■ What you will do: What follows is a block of records; restate each one word for word.

*** Data for the task

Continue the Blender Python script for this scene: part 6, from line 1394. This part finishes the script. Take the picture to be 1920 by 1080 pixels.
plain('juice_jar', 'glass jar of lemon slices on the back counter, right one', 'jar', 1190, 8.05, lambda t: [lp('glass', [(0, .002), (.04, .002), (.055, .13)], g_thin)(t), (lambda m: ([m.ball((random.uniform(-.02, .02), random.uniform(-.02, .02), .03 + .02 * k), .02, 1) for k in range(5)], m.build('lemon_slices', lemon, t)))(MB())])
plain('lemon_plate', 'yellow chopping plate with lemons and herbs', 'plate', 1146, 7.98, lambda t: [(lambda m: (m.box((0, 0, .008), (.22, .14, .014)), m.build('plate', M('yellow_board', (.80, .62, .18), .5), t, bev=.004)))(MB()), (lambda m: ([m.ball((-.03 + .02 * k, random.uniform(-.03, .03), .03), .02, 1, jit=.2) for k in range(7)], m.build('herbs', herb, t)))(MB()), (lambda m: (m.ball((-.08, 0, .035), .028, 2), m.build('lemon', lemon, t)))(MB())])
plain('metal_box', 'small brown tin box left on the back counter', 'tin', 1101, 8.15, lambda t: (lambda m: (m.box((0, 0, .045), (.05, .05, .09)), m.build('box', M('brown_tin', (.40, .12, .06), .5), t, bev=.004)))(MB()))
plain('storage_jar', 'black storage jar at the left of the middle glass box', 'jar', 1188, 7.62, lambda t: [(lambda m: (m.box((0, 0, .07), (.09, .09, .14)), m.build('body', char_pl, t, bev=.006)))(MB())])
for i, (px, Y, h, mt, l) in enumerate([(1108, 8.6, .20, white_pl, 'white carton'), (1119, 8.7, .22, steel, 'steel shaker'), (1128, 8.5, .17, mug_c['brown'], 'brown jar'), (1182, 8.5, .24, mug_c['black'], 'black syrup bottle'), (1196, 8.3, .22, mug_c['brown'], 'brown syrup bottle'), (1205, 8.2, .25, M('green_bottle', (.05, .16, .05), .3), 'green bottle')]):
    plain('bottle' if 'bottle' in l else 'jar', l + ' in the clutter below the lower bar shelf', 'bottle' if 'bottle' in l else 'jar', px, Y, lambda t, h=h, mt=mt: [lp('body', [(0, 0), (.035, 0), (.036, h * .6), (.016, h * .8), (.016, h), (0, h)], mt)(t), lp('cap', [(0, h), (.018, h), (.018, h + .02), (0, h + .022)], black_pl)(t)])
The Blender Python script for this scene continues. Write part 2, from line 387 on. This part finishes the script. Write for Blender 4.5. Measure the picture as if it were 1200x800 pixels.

******

■ Result for this task:
Continue the Blender Python script for this scene: part 6, from line 1394. This part finishes the script. Take the picture to be 1920 by 1080 pixels.
plain('juice_jar', 'glass jar of lemon slices on the back counter, right one', 'jar', 1190, 8.05, lambda t: [lp('glass', [(0, .002), (.04, .002), (.055, .13)], g_thin)(t), (lambda m: ([m.ball((random.uniform(-.02, .02), random.uniform(-.02, .02), .03 + .02 * k), .02, 1) for k in range(5)], m.build('lemon_slices', lemon, t)))(MB())])
plain('lemon_plate', 'yellow chopping plate with lemons and herbs', 'plate', 1146, 7.98, lambda t: [(lambda m: (m.box((0, 0, .008), (.22, .14, .014)), m.build('plate', M('yellow_board', (.80, .62, .18), .5), t, bev=.004)))(MB()), (lambda m: ([m.ball((-.03 + .02 * k, random.uniform(-.03, .03), .03), .02, 1, jit=.2) for k in range(7)], m.build('herbs', herb, t)))(MB()), (lambda m: (m.ball((-.08, 0, .035), .028, 2), m.build('lemon', lemon, t)))(MB())])
plain('metal_box', 'small brown tin box left on the back counter', 'tin', 1101, 8.15, lambda t: (lambda m: (m.box((0, 0, .045), (.05, .05, .09)), m.build('box', M('brown_tin', (.40, .12, .06), .5), t, bev=.004)))(MB()))
plain('storage_jar', 'black storage jar at the left of the middle glass box', 'jar', 1188, 7.62, lambda t: [(lambda m: (m.box((0, 0, .07), (.09, .09, .14)), m.build('body', char_pl, t, bev=.006)))(MB())])
for i, (px, Y, h, mt, l) in enumerate([(1108, 8.6, .20, white_pl, 'white carton'), (1119, 8.7, .22, steel, 'steel shaker'), (1128, 8.5, .17, mug_c['brown'], 'brown jar'), (1182, 8.5, .24, mug_c['black'], 'black syrup bottle'), (1196, 8.3, .22, mug_c['brown'], 'brown syrup bottle'), (1205, 8.2, .25, M('green_bottle', (.05, .16, .05), .3), 'green bottle')]):
    plain('bottle' if 'bottle' in l else 'jar', l + ' in the clutter below the lower bar shelf', 'bottle' if 'bottle' in l else 'jar', px, Y, lambda t, h=h, mt=mt: [lp('body', [(0, 0), (.035, 0), (.036, h * .6), (.016, h * .8), (.016, h), (0, h)], mt)(t), lp('cap', [(0, h), (.018, h), (.018, h + .02), (0, h + .022)], black_pl)(t)])
The Blender Python script for this scene continues. Write part 2, from line 387 on. This part finishes the script. Write for Blender 4.5. Measure the picture as if it were 1200x800 pixels.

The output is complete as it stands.